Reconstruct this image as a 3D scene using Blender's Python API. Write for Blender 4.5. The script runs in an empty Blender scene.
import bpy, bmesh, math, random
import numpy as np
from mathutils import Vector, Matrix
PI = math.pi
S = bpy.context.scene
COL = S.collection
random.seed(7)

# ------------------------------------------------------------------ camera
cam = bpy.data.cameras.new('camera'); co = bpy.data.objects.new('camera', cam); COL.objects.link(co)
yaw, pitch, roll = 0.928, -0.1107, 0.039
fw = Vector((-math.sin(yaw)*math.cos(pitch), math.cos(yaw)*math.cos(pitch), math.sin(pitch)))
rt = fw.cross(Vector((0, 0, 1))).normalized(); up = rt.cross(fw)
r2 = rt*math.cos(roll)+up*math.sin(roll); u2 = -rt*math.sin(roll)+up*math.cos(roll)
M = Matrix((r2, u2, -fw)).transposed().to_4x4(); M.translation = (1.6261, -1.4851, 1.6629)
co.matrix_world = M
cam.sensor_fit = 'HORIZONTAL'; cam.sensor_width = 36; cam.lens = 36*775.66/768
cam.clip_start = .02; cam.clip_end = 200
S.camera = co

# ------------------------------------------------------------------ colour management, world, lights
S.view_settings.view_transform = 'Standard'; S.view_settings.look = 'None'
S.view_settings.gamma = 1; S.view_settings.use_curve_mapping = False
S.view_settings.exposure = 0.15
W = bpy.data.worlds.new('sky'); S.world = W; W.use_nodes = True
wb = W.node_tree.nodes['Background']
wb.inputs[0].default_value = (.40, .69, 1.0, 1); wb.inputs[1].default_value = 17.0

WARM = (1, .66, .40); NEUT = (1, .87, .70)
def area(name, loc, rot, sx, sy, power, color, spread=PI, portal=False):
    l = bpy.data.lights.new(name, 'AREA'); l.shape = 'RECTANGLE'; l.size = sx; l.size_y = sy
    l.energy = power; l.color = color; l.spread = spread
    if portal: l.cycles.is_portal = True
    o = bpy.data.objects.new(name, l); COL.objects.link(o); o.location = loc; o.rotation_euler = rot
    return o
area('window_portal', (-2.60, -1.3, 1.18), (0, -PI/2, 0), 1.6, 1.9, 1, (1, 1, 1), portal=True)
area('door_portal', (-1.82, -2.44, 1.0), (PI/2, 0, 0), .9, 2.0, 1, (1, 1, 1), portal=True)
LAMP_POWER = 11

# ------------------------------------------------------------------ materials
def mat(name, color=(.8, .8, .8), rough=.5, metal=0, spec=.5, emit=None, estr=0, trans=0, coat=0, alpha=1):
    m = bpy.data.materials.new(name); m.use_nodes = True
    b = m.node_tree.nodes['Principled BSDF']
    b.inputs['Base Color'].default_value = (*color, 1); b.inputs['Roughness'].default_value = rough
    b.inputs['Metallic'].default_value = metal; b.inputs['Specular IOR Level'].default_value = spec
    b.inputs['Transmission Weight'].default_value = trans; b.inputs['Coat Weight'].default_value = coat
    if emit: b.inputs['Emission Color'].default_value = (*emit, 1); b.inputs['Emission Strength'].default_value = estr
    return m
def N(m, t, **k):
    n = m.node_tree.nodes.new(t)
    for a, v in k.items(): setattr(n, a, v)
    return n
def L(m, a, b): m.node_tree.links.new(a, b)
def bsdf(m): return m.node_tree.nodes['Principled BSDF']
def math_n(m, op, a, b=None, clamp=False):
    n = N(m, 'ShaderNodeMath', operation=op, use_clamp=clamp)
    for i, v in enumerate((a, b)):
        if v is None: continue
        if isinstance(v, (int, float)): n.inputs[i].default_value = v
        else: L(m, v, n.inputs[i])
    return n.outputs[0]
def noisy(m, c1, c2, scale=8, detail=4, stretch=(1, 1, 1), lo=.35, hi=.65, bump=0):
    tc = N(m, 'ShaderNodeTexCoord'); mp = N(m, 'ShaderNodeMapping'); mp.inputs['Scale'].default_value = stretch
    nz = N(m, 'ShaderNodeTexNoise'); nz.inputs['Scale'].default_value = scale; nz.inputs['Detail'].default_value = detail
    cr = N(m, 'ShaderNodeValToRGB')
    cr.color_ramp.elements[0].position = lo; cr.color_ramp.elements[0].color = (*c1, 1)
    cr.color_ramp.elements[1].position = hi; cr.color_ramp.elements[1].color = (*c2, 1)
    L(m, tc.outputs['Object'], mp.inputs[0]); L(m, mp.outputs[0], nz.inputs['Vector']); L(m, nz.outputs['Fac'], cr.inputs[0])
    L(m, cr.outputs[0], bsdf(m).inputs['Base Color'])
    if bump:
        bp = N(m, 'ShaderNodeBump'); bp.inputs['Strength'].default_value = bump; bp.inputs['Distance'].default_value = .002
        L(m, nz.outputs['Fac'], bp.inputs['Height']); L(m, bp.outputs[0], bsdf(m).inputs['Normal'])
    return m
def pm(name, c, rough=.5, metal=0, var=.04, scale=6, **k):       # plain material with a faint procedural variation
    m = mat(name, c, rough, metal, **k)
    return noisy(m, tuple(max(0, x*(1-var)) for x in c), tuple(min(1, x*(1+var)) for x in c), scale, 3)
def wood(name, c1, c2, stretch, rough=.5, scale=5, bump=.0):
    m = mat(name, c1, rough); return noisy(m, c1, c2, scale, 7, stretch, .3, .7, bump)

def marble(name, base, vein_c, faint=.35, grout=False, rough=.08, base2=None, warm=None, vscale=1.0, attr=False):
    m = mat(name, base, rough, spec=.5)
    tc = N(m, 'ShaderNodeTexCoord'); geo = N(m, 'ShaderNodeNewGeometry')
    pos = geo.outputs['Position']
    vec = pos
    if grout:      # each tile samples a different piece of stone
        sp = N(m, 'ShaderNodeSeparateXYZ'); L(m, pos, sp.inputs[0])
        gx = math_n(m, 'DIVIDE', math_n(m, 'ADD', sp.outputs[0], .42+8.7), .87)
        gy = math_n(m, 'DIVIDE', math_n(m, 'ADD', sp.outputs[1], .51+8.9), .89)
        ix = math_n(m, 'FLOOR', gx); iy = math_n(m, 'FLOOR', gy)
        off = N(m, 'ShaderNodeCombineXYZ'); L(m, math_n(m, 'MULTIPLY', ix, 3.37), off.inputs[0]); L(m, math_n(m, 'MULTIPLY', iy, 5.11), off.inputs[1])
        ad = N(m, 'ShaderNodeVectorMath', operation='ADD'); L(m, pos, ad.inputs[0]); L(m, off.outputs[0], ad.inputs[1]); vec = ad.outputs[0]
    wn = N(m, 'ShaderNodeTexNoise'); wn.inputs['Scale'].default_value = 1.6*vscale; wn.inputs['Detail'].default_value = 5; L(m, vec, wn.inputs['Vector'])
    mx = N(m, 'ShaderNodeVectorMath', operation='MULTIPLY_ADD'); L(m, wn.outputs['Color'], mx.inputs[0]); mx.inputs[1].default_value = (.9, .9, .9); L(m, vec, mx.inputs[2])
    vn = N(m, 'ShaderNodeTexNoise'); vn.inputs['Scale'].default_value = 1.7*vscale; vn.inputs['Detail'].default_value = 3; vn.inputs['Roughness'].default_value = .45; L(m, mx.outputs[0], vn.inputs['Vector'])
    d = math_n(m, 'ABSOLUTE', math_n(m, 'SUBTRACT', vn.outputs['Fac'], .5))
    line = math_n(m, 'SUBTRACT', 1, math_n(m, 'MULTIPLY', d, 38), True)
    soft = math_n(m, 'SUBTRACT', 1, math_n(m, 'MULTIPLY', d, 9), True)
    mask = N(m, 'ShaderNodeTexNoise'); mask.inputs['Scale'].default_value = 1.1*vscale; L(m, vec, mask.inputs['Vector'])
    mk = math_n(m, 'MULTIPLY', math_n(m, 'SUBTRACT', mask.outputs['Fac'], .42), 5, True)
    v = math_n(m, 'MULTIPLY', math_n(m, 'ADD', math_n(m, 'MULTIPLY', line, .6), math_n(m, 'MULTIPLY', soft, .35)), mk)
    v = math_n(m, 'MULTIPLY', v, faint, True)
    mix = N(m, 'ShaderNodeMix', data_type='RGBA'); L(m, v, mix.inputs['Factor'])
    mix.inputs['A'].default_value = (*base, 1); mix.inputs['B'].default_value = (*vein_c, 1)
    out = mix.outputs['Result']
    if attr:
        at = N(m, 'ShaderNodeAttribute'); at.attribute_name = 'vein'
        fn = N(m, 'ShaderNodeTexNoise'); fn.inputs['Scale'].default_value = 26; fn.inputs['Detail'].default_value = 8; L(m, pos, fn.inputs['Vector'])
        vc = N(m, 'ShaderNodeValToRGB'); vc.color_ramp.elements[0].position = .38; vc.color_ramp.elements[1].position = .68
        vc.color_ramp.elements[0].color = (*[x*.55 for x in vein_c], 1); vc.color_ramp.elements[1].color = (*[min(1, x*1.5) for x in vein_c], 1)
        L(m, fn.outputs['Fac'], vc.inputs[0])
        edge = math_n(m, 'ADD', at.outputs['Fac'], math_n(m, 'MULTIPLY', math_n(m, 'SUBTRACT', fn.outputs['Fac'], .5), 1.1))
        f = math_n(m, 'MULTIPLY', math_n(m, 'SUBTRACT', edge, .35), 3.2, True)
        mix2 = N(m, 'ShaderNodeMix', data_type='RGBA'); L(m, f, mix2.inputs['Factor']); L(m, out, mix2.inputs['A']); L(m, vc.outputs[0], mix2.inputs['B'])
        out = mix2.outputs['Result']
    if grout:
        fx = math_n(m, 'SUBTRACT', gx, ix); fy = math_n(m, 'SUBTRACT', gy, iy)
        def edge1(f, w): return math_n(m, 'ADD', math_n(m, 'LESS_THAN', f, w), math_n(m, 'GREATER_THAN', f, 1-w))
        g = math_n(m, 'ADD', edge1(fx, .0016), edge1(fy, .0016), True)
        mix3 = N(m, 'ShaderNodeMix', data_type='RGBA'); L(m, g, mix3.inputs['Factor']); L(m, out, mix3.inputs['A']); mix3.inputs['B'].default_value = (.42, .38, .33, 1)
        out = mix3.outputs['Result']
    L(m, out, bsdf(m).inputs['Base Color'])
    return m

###

What to produce: Reproduce exactly, please, only the lines from the start of the data above to the line that contains "random.seed(7)", with both ends kept.

In response:
Reconstruct this image as a 3D scene using Blender's Python API. Write for Blender 4.5. The script runs in an empty Blender scene.
import bpy, bmesh, math, random
import numpy as np
from mathutils import Vector, Matrix
PI = math.pi
S = bpy.context.scene
COL = S.collection
random.seed(7)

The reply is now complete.